On Jun 18, 2006, at 5:53 AM, Aristedes Maniatis wrote:


We have a need to deploy a WebObjects application for (hopefully) 20-50 sites, possibly more. Each site will run as a separate instance (or two) but the application code is identical. Each application will be running as a separate Apache virtual host with different images, css, etc. The main difficulty we are having now is deciding how to manage and deploy the html. Although very many of the html pages will be identical (particularly the smaller components), the front page, the layout, and a couple of other pages may vary between the sites.

We have thought about some ideas:

* keep pages in the database which override certain html in the .woa. We need to write some code to check the database for relevant html upon each page request. * put the common pages and code into a framework and make changes in the .woa directly. Version control might get a little tricky. * have one project and code, but use subversion to maintain separate html repositories which get copied into the .woa when we deploy. No special deployment code, but some tricks to managing development processes.

Each of these approaches seem to have their pros and cons. Has anyone else had a similar challenge and found a successful solution?


One pretty standard trick is to override the method that loads the templates to load a different .html file based on values in the session.

That is, a .wo "file" is really a folder with:

   blah.wo:
      blah.html
      blah.wod

 There's no reason you can't do:

   blah.wo:
       blah.html <--- default, loaded if no override found
       blah.skin1.html
       blah.skin2.html
       blah.wod

Then you don't even need separate instances, just separate entry points.
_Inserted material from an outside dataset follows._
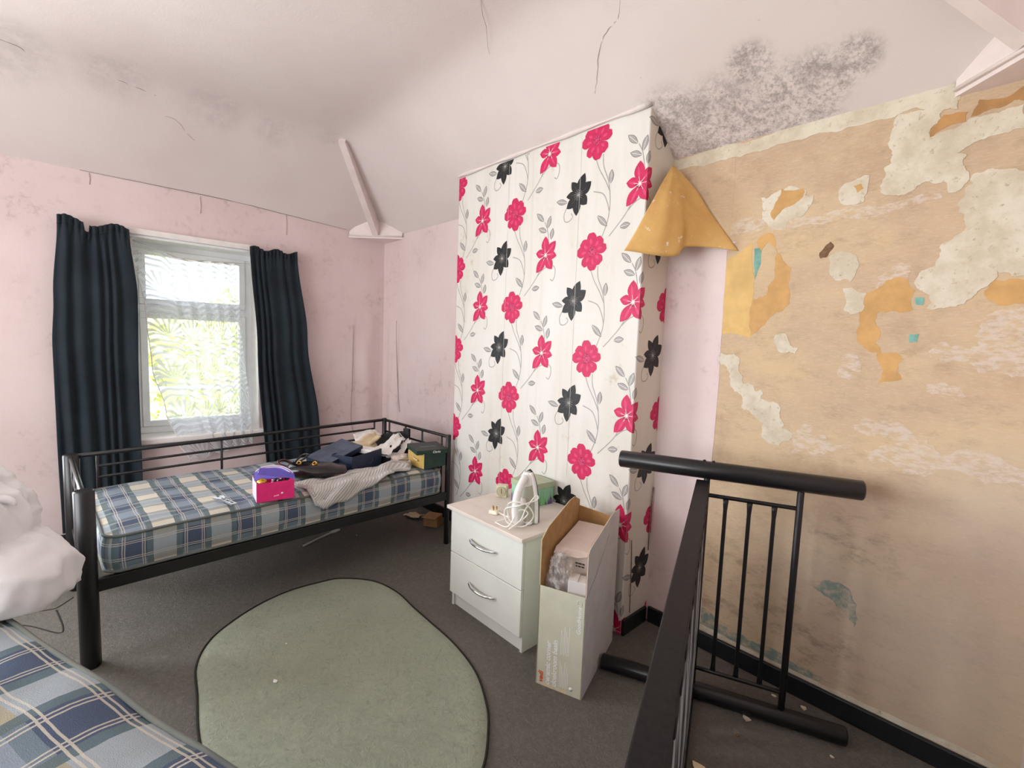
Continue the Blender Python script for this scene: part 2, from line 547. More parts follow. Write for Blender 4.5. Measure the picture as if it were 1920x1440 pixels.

The .wod file is usually a superset of the requirements of all the .html files.

Another method relies on the fact that WebObjects will look for components in a certain order, so if the search order is:

   skin1
   main project

 Any .wo files in skin1 will be loaded over those in the main project.

 Finally, you can use the existing localization support.

In other sites, I've built a mini-CMS that allowed people to store HTML bits in the database, then the site would pull that HTML out and shove it here and there. That has its limitations, because it's more work to pull stuff out of a database, then have WebObjects parse it for WO tags.